PRESENTATIONS

Yes, this was a real question asked on Quora! I also have feeling that I’m making this more complicated than it needs to be. But that’s why I blog it out :) OK here’s my crack at an answer:

If the question is seeking a binary or factual answer: “what day is this?” then I don’t feel much different knowing the correct answer.

If the question is seeking a subjective or multivariate/multifaceted answer (and most of the big questions are, for example: “are you happy?” “what’s our purpose in life?” “what is life?” “what’s the next big thing in {subject}?”) and I supply an answer that I believe was “the correct” answer, then I’d probably feel ambivalent almost immediately.

It doesn’t help knowing the answer to a question when

  • - it is based on my limitation in knowledge or insight
  • - it is based on my biases and prejudices
  • - it prevents the other person from arriving at the answer himself

To address specifically one of the comments clarifying this question, knowing the answer to a question may sometimes make me feel:
- smarter, more confident, closer to a goal, like a winner of an argument, selfish pleasure

But then this alerts me to just how limited my knowledge and insight may be, and how strong my biases and prejudices are – that I’d think I have “THE correct” answer to a complex question.

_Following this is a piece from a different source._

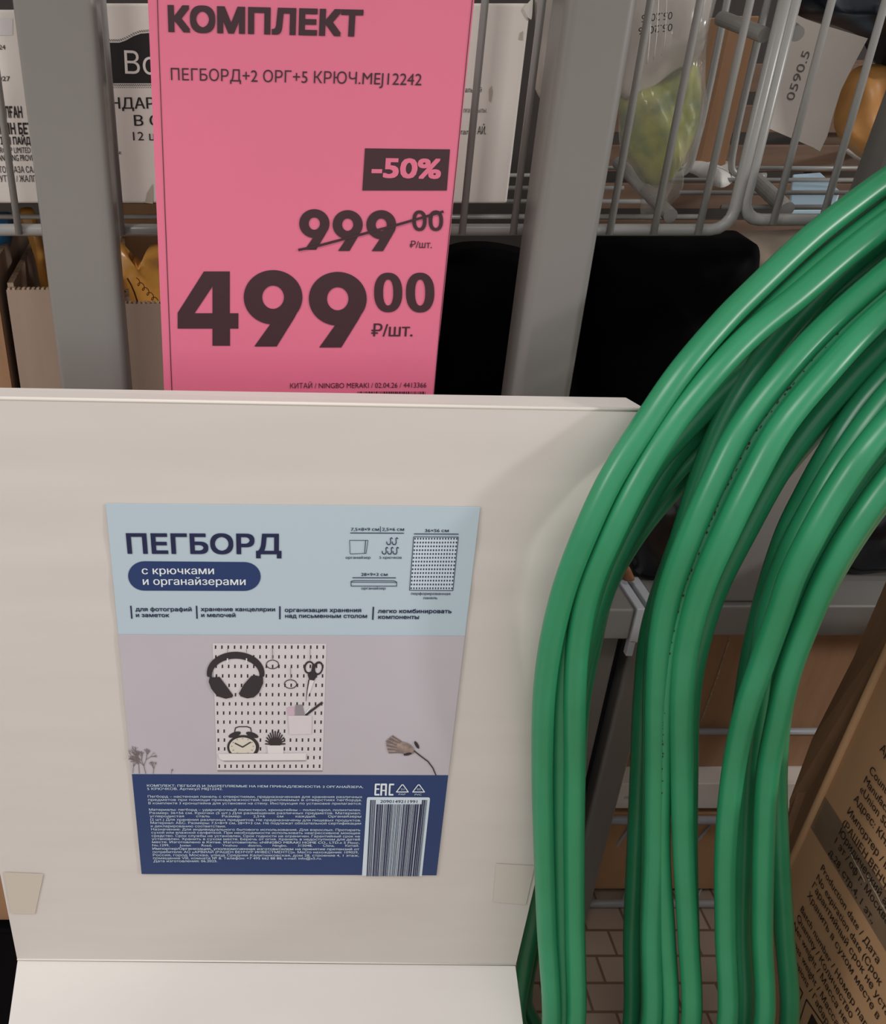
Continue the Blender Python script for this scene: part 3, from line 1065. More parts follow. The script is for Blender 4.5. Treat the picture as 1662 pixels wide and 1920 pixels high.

There is however a feeling of personal satisfaction in an attempt to process my thoughts and arriving at an answer, which may be “a correct” one for certain audiences under certain conditions.

Hence, it does help knowing the answer to a question when
- it alerts me to my limitations, biases, and prejudices
- it gives me a sense of personal satisfaction in thinking through the question itself and in formulating an answer
- it gives me a way to help the other person arrive at the answer himself (for example, by supplying a clue; if I don’t know the answer I can’t help with a clue that bridges the question to the answer)

[not unlike a feeling of satisfaction working through this complex question, and I don't even think I've supplied 'the' correct answer!]

P.S. In answering this question I’m implicitly admitting that I think I actually know the correct answer to the question, or have known correct answers to other questions, which goes to know that the truth is probably closer to “I know that I don’t know” more often than I realize.